Como acadêmico não religioso e não fundamentalista, eu leio absolutamente de tudo, inclusive esses dois sites, constatando, na maior parte das vezes como eles são, pela ordem: 1) estúpidos; 2) de má-fé; 3) desonestos "subintelequitualmente". Mas nem por isso tenho problemas em lê-los, uma vez que eles refletem exatamente o que pensam os subinteliquituais da esquerda, e milhares, talvez a maioria, dos acadêmicos gramscianos (que nunca leram Gramsci) de nossas universidades.
Um último desejo: que o leitor expresse, uma última vez, antes de abandonar definitivamente este blog, seus argumentos em favor das "consequências econômicas da Igreja Católica".
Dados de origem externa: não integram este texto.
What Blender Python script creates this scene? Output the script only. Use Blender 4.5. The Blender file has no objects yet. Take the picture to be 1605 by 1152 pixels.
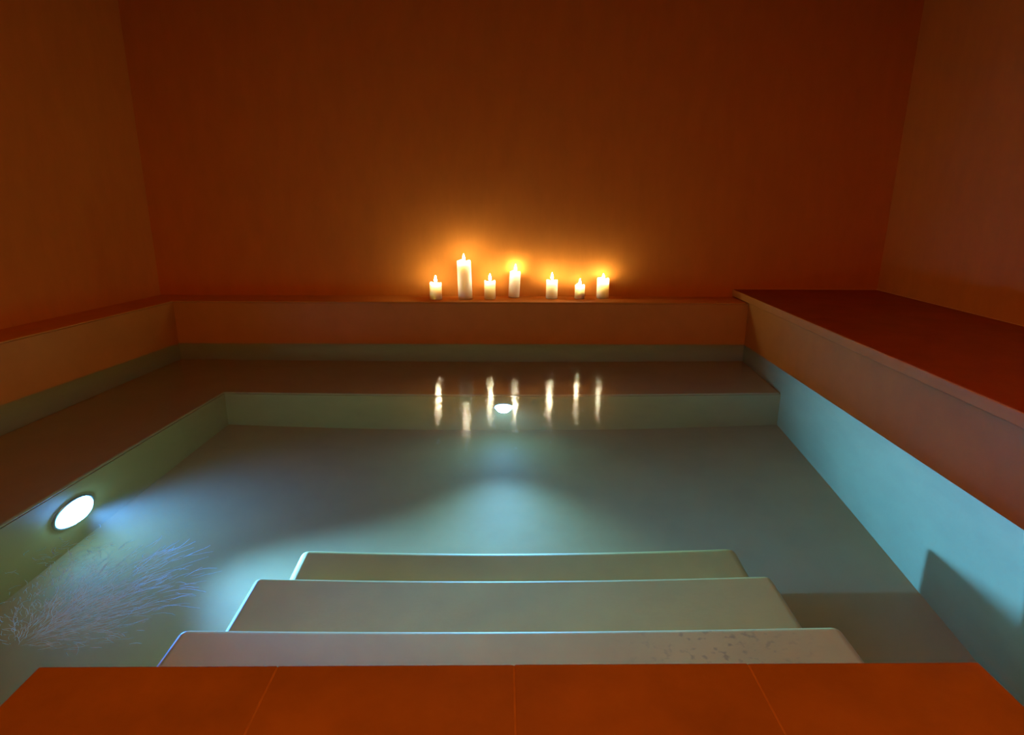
import bpy, bmesh, math, random
from mathutils import Vector, Matrix
random.seed(7)
SC = bpy.context.scene
COL = SC.collection
S = 0.85                                   # metres per unit of camera height above the water

# ------------------------------------------------------------------ camera
F_PX, TILT, YAW, ROLL = 946.5, 0.2639, 0.0155, -0.0062
cy, sy, ct, st = math.cos(YAW), math.sin(YAW), math.cos(TILT), math.sin(TILT)
fwd = Vector((sy*ct, cy*ct, -st)); up = Vector((sy*st, cy*st, ct)); rt = Vector((cy, -sy, 0))
cr, sr = math.cos(ROLL), math.sin(ROLL)
u = rt*cr - up*sr; v = rt*sr + up*cr
cd = bpy.data.cameras.new('camera'); cam = bpy.data.objects.new('camera', cd); COL.objects.link(cam)
cam.matrix_world = Matrix(((u.x, v.x, -fwd.x, 0), (u.y, v.y, -fwd.y, 0), (u.z, v.z, -fwd.z, S), (0, 0, 0, 1)))
cd.sensor_width = 36; cd.lens = F_PX/1605*36; cd.clip_start = .02
SC.camera = cam

# ------------------------------------------------------------------ world, exposure, room light
w = bpy.data.worlds.new('world'); SC.world = w; w.use_nodes = True
w.node_tree.nodes['Background'].inputs[0].default_value = (1, .3, .05, 1)
w.node_tree.nodes['Background'].inputs[1].default_value = 0.0
vs = SC.view_settings
SC.display_settings.display_device = 'sRGB'
vs.view_transform = 'Standard'; vs.look = 'None'; vs.exposure = 0; vs.gamma = 1; vs.use_curve_mapping = False
SC.cycles.use_denoising = True
SC.cycles.sample_clamp_indirect = 6.0
SC.cycles.max_bounces = 12; SC.cycles.transmission_bounces = 8; SC.cycles.diffuse_bounces = 6
SC.cycles.volume_bounces = 1


def lamp(name, typ, loc, energy, color, rot=None, **kw):
    d = bpy.data.lights.new(name, typ); d.energy = energy; d.color = color
    for k, x in kw.items(): setattr(d, k, x)
    o = bpy.data.objects.new(name, d); COL.objects.link(o); o.location = loc
    if rot is not None: o.rotation_mode = 'QUATERNION'; o.rotation_quaternion = rot
    return o


# two warm area lights added as ambient fill, unseen above and behind the camera
for x in (-1.0, 1.0):
    lamp('warm_fill', 'AREA', (x*S, -.3*S, 2.5*S), 22.5, (1, .31, .055), shape='DISK', size=1.3)

# ------------------------------------------------------------------ helpers
def M(name, col, rough=.6, bump=0., scale=(8, 8, 8), mottle=.12, spec=.3, stain=0.):
    m = bpy.data.materials.new(name); m.use_nodes = True
    nt = m.node_tree; N = nt.nodes; K = nt.links
    b = N['Principled BSDF']; b.inputs['Roughness'].default_value = rough
    b.inputs['Specular IOR Level'].default_value = spec
    tc = N.new('ShaderNodeTexCoord'); mp = N.new('ShaderNodeMapping'); mp.inputs['Scale'].default_value = scale
    K.new(tc.outputs['Object'], mp.inputs[0])
    n1 = N.new('ShaderNodeTexNoise'); n1.inputs['Scale'].default_value = 1; n1.inputs['Detail'].default_value = 8
    n1.inputs['Roughness'].default_value = .62
    K.new(mp.outputs[0], n1.inputs['Vector'])
    rp = N.new('ShaderNodeValToRGB')
    rp.color_ramp.elements[0].position = .3; rp.color_ramp.elements[1].position = .7
    rp.color_ramp.elements[0].color = tuple(c*(1-mottle) for c in col)+(1,)
    rp.color_ramp.elements[1].color = tuple(min(1, c*(1+mottle)) for c in col)+(1,)
    K.new(n1.outputs[0], rp.inputs[0])
    out = rp.outputs[0]
    if stain:
        n2 = N.new('ShaderNodeTexNoise'); n2.inputs['Scale'].default_value = 48; n2.inputs['Detail'].default_value = 2
        K.new(tc.outputs['Object'], n2.inputs['Vector'])
        n3 = N.new('ShaderNodeVectorMath'); n3.operation = 'DISTANCE'; n3.inputs[1].default_value = (.485, .236, .728)
        K.new(tc.outputs['Object'], n3.inputs[0])
        r2 = N.new('ShaderNodeMapRange'); r2.inputs[1].default_value = .56; r2.inputs[2].default_value = .68
        K.new(n2.outputs[0], r2.inputs[0])
        r3 = N.new('ShaderNodeMapRange'); r3.inputs[1].default_value = .26; r3.inputs[2].default_value = .05
        K.new(n3.outputs['Value'], r3.inputs[0])
        mu = N.new('ShaderNodeMath'); mu.operation = 'MULTIPLY'; K.new(r2.outputs[0], mu.inputs[0]); K.new(r3.outputs[0], mu.inputs[1])
        mu2 = N.new('ShaderNodeMath'); mu2.operation = 'MULTIPLY'; K.new(mu.outputs[0], mu2.inputs[0]); mu2.inputs[1].default_value = stain
        mx = N.new('ShaderNodeMix'); mx.data_type = 'RGBA'
        K.new(mu2.outputs[0], mx.inputs['Factor']); K.new(out, mx.inputs['A'])
        mx.inputs['B'].default_value = tuple(c*.3 for c in col)+(1,)
        out = mx.outputs['Result']
    K.new(out, b.inputs['Base Color'])
    if bump:
        bp = N.new('ShaderNodeBump'); bp.inputs['Strength'].default_value = 1; bp.inputs['Distance'].default_value = bump
        K.new(n1.outputs[0], bp.inputs['Height']); K.new(bp.outputs[0], b.inputs['Normal'])
    return m


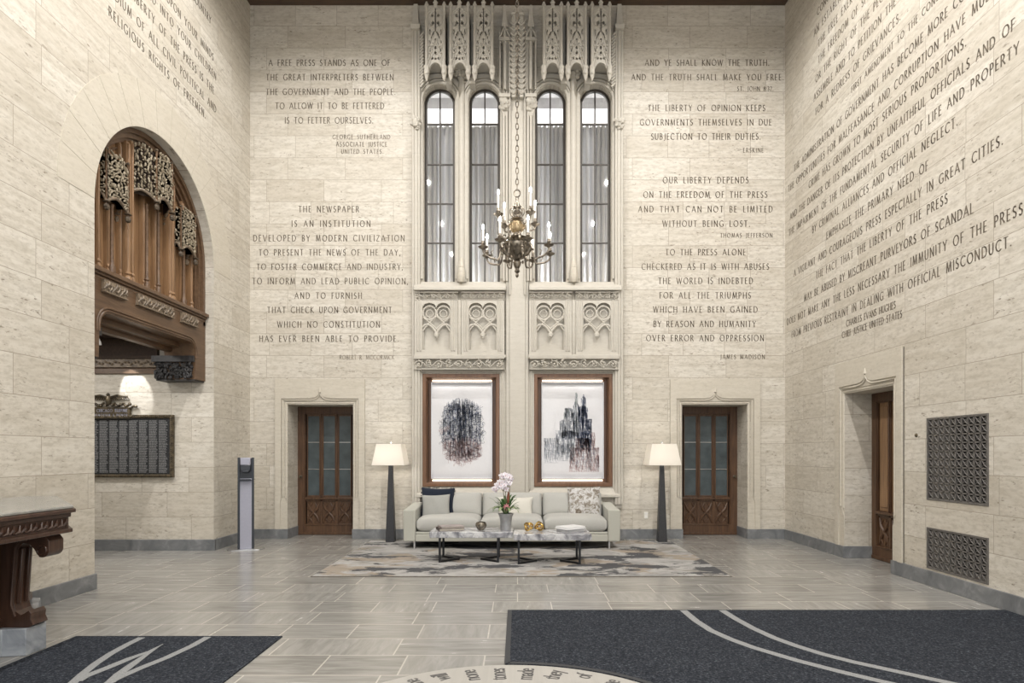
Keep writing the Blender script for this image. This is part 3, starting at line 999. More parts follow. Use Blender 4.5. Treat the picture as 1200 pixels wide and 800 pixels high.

Meu argumento é de que essas consequências foram essencialmente prejudiciais ao desenvolvimento econômico e à expansão do capitalismo, historicamente e mesmo agora. Basta considerar, por exemplo, as posições expressas na encíclica do papa peronista sobre o meio ambiente, que não falha em atribuir os desequilíbrios ecológicos e ambientais ao mercado, o que não é apenas ingênuo, mas estúpido. Ainda que certos capitalistas possam causar danos ao meio ambiente, é o livre jogo de preços, num mercado que expresse claramente a raridade relativa de bens escassos, e que precifique tudo isso, que vai contribuir para o equilíbrio ambiental, bem mais do que medidas regulatórias de governos.